# [GIVEN EXERCISE]
The material below holds pictures; leave them out and reproduce exactly the lines from the one with "Reconstruct this image" through the one with "return F * (CAMH - z) / (py - HY)", inclusive.

Records contained in a dataset:
== == ==
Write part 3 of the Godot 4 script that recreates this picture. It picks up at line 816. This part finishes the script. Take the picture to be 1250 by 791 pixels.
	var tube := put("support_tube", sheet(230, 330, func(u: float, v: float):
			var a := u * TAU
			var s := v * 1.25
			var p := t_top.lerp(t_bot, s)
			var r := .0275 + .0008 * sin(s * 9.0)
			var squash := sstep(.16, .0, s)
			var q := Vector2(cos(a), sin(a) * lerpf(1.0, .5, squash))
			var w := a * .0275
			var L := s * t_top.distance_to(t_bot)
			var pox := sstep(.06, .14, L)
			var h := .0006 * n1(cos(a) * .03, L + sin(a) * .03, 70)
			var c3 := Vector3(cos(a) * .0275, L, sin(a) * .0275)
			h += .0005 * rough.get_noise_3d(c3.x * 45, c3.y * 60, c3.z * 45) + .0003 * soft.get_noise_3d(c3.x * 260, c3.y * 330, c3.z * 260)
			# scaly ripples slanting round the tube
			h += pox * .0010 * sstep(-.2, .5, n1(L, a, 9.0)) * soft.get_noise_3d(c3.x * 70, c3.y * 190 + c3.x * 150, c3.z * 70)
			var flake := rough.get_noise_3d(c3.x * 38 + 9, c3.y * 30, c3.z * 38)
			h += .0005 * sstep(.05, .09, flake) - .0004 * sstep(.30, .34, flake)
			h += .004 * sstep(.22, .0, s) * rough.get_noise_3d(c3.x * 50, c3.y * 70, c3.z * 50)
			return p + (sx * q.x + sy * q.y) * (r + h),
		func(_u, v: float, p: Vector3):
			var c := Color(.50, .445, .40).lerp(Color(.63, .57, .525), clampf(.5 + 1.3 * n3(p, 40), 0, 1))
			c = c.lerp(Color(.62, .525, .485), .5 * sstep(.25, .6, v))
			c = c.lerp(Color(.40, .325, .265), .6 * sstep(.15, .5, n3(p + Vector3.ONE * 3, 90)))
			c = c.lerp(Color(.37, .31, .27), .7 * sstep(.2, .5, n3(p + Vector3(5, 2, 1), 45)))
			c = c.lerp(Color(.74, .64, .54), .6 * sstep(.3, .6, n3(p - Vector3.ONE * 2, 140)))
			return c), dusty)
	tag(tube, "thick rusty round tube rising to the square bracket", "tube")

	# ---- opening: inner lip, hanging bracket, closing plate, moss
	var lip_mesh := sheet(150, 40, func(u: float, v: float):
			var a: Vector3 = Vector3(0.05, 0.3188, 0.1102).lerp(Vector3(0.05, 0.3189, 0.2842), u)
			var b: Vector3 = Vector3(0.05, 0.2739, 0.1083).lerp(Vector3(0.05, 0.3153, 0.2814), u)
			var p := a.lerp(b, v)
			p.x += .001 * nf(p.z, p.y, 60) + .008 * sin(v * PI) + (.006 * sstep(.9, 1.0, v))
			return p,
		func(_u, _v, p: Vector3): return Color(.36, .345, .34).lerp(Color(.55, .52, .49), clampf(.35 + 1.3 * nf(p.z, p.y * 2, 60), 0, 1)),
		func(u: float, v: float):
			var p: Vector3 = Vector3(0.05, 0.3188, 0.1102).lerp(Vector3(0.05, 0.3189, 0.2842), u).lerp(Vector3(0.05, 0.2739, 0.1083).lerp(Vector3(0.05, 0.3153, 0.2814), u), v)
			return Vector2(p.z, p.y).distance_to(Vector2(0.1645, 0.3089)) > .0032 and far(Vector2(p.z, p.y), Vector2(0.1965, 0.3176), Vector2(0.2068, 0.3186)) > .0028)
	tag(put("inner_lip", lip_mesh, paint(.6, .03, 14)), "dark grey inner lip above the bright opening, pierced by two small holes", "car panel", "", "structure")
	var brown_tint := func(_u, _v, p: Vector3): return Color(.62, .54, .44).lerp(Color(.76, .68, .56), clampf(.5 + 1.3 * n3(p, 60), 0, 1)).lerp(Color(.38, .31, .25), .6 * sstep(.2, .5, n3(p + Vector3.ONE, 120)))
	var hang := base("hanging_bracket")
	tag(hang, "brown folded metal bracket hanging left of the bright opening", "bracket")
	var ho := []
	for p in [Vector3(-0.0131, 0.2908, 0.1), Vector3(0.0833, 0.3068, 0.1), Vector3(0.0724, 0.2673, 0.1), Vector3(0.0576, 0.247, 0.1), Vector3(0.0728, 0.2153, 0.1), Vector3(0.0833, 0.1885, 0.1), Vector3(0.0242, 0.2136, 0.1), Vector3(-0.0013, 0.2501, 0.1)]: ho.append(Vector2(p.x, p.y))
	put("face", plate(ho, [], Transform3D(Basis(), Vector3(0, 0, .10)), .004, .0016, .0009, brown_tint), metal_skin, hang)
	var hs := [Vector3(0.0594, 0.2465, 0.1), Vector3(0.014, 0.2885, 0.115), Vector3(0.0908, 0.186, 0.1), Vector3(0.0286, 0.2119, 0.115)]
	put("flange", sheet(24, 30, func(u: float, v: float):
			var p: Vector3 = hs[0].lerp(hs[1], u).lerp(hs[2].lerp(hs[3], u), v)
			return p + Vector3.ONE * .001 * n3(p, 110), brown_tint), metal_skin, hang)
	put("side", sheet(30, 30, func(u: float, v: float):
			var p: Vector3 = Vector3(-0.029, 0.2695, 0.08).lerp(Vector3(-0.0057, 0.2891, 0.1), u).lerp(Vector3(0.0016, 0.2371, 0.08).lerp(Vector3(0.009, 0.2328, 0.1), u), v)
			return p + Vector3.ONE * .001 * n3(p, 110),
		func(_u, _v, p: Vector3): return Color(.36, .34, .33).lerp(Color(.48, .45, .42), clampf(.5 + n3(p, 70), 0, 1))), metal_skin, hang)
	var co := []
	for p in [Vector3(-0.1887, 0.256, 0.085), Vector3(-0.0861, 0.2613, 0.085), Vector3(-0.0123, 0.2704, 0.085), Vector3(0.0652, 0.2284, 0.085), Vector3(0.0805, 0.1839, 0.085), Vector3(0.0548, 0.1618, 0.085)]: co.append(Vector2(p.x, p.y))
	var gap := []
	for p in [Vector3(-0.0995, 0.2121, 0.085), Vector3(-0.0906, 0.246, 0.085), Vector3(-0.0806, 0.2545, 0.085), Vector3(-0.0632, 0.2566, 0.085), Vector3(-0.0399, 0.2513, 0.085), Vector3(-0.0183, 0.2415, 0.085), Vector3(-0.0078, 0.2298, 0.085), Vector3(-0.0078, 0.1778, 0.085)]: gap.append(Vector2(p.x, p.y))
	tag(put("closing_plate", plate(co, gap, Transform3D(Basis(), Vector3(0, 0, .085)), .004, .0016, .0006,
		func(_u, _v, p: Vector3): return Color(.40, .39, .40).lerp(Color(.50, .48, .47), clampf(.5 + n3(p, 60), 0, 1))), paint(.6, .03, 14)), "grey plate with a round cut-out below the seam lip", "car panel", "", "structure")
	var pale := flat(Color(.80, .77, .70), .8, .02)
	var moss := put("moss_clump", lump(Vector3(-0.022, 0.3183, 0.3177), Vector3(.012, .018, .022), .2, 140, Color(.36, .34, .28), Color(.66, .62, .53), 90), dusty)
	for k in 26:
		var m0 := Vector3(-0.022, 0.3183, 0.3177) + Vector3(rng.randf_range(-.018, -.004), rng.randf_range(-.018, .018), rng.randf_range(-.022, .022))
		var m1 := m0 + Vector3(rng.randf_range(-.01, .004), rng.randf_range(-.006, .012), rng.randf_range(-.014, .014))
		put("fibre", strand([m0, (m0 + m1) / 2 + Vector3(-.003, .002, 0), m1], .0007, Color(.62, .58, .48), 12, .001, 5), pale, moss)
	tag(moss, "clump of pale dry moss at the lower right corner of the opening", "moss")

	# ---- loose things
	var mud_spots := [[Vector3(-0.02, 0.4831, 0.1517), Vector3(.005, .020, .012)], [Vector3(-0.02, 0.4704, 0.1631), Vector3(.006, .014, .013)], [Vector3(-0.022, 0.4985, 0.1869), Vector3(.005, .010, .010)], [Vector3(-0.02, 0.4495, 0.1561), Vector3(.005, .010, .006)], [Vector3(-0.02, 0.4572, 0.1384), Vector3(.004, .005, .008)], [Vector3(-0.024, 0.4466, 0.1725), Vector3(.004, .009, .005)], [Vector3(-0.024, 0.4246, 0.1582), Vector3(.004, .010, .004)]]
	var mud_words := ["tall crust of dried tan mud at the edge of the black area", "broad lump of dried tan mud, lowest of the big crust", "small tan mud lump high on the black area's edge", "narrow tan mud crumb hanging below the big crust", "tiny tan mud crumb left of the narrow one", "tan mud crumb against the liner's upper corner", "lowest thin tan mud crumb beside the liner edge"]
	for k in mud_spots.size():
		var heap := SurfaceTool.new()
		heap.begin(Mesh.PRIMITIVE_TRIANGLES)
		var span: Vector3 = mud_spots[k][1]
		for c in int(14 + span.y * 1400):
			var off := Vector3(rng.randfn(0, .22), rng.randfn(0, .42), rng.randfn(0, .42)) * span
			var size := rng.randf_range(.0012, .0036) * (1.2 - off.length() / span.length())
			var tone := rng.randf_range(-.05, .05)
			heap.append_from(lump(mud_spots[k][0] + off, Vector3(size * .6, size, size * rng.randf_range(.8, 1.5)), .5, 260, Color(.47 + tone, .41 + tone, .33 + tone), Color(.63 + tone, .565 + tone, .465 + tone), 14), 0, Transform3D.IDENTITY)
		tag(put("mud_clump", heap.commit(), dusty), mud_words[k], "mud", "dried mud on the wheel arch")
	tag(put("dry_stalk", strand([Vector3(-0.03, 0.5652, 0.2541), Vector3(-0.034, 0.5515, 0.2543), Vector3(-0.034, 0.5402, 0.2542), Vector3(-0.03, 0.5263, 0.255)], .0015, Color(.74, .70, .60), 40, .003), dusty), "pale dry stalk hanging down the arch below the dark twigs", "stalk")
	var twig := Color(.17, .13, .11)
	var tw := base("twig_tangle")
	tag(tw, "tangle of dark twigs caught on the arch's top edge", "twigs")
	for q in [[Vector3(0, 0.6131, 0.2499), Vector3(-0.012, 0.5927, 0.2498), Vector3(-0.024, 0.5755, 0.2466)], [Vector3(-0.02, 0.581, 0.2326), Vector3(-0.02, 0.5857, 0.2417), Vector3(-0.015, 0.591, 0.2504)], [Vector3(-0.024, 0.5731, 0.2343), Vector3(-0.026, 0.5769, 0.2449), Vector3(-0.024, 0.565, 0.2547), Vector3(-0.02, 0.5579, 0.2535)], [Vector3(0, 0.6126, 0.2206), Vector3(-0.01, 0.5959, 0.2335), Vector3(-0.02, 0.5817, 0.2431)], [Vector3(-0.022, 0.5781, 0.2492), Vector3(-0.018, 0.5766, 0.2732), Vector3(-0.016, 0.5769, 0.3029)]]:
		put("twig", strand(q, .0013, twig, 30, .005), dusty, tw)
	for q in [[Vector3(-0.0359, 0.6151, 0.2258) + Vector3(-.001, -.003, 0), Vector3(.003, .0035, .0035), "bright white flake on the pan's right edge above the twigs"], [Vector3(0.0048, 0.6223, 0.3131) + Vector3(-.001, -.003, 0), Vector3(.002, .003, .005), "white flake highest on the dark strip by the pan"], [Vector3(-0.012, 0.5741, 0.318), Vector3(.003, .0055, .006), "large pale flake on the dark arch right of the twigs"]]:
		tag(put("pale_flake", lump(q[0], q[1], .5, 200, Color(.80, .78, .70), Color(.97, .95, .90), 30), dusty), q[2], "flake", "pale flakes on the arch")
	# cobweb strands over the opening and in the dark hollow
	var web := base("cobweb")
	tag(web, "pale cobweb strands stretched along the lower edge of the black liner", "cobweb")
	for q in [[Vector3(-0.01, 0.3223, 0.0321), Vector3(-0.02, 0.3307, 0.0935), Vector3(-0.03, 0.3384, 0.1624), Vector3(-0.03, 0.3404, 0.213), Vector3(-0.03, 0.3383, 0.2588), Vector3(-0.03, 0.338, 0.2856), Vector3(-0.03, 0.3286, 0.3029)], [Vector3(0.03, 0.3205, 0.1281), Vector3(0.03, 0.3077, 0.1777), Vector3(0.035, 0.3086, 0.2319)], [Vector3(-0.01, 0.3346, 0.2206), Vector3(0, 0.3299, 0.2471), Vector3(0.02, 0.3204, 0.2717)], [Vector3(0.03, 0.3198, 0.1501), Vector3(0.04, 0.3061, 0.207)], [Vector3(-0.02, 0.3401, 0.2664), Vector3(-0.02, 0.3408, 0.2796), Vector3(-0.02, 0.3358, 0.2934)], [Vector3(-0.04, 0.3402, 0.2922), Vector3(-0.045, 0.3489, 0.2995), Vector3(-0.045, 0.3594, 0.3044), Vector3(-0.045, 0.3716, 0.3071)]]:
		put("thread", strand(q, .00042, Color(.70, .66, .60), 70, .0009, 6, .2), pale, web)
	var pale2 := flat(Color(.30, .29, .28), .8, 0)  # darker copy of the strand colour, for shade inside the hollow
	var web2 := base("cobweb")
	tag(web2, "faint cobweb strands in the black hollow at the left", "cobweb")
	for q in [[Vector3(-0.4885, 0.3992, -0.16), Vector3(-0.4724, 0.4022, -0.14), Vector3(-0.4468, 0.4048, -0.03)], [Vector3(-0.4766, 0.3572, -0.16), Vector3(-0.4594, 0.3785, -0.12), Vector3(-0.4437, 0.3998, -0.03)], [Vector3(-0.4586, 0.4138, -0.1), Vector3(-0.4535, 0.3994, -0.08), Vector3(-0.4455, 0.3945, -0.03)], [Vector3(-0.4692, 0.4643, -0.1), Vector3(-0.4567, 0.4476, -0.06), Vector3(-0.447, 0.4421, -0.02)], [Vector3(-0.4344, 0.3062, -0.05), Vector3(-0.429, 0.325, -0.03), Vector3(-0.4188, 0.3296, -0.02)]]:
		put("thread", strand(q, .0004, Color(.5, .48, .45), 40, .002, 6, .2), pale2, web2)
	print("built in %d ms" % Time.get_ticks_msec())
== == ==
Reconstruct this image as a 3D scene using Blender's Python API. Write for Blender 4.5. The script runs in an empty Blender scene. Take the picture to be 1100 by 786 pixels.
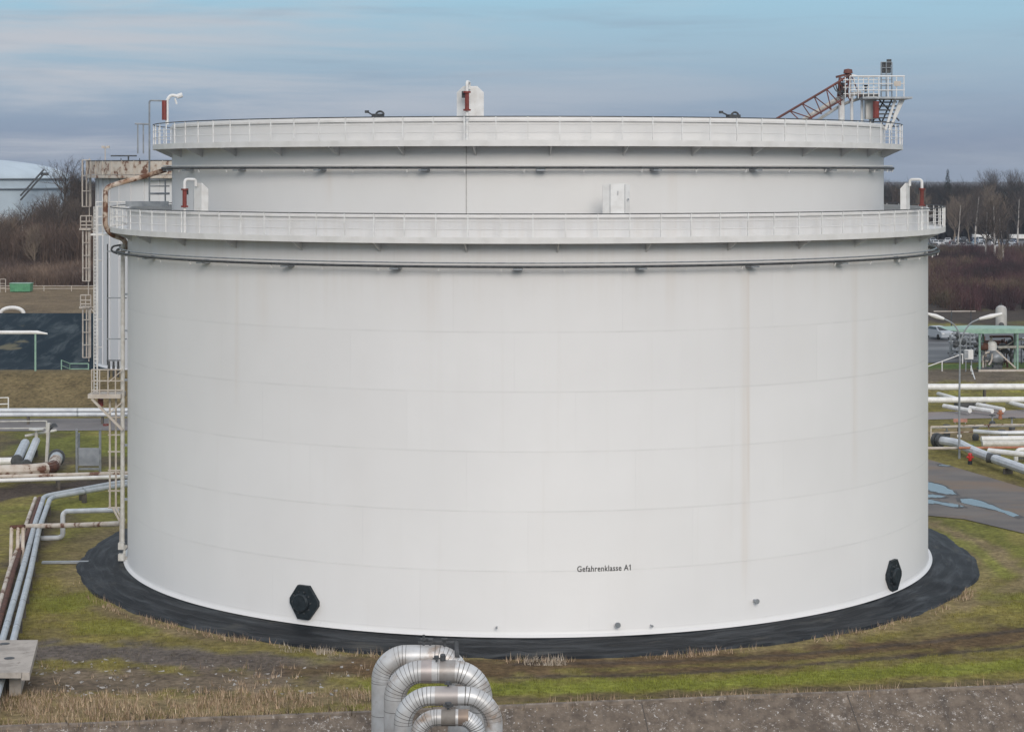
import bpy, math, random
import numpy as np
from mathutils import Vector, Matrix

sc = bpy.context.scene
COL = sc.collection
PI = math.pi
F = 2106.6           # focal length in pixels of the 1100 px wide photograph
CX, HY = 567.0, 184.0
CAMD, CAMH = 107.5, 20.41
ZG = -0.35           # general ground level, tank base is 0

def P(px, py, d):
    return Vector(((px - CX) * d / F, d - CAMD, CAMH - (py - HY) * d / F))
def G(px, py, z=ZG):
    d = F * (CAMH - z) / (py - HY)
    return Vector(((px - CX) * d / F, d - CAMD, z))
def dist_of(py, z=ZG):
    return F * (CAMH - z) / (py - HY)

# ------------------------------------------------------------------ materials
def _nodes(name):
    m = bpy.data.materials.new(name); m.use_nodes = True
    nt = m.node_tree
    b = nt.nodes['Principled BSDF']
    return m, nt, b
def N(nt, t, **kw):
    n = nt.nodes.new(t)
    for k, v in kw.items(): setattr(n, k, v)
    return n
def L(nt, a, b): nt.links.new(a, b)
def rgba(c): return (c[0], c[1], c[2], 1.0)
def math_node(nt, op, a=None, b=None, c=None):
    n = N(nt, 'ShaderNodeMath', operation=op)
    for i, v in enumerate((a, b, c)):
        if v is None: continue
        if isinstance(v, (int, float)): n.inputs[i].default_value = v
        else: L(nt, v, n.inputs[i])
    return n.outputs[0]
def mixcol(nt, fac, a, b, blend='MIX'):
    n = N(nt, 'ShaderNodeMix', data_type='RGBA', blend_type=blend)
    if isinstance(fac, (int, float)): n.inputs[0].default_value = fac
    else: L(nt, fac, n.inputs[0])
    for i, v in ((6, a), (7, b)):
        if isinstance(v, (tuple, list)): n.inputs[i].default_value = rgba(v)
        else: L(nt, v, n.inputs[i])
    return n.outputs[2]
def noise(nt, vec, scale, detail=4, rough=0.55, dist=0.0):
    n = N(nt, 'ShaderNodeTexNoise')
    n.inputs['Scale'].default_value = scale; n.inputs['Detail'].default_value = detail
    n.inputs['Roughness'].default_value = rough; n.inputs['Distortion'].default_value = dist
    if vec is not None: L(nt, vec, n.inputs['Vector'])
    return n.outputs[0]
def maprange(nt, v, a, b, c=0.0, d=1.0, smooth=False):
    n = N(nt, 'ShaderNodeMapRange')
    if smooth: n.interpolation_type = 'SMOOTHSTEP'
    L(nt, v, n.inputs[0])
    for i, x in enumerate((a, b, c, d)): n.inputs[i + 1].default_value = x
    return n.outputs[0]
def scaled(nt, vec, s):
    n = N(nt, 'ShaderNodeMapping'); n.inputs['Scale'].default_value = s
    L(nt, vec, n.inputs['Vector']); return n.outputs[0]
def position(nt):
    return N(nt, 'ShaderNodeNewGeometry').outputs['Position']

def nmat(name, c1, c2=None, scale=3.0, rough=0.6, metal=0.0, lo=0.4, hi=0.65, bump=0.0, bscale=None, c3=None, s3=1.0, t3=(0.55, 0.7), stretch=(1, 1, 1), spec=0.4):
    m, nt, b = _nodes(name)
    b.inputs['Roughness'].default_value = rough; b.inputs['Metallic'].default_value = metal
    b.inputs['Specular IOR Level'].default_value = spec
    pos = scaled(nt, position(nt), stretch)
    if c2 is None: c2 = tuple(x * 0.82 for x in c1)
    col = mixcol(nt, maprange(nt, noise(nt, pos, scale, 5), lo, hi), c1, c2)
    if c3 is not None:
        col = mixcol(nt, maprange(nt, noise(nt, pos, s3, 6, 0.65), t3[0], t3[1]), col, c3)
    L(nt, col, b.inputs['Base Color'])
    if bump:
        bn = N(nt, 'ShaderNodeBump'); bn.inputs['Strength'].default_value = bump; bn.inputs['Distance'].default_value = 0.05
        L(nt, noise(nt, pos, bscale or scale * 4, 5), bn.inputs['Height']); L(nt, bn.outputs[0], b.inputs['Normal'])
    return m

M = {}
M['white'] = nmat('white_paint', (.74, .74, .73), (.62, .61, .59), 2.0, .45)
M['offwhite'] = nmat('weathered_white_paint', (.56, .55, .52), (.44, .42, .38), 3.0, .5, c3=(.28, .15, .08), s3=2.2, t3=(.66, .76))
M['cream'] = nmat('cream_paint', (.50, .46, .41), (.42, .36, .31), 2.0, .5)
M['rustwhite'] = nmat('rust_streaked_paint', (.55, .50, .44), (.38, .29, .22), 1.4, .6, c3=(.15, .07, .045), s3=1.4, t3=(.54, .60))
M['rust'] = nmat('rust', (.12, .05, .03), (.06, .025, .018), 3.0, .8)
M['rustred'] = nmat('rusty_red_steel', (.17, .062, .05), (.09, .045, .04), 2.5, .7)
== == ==
# [COMPLETE OUTPUT]
Reconstruct this image as a 3D scene using Blender's Python API. Write for Blender 4.5. The script runs in an empty Blender scene. Take the picture to be 1100 by 786 pixels.
import bpy, math, random
import numpy as np
from mathutils import Vector, Matrix

sc = bpy.context.scene
COL = sc.collection
PI = math.pi
F = 2106.6           # focal length in pixels of the 1100 px wide photograph
CX, HY = 567.0, 184.0
CAMD, CAMH = 107.5, 20.41
ZG = -0.35           # general ground level, tank base is 0

def P(px, py, d):
    return Vector(((px - CX) * d / F, d - CAMD, CAMH - (py - HY) * d / F))
def G(px, py, z=ZG):
    d = F * (CAMH - z) / (py - HY)
    return Vector(((px - CX) * d / F, d - CAMD, z))
def dist_of(py, z=ZG):
    return F * (CAMH - z) / (py - HY)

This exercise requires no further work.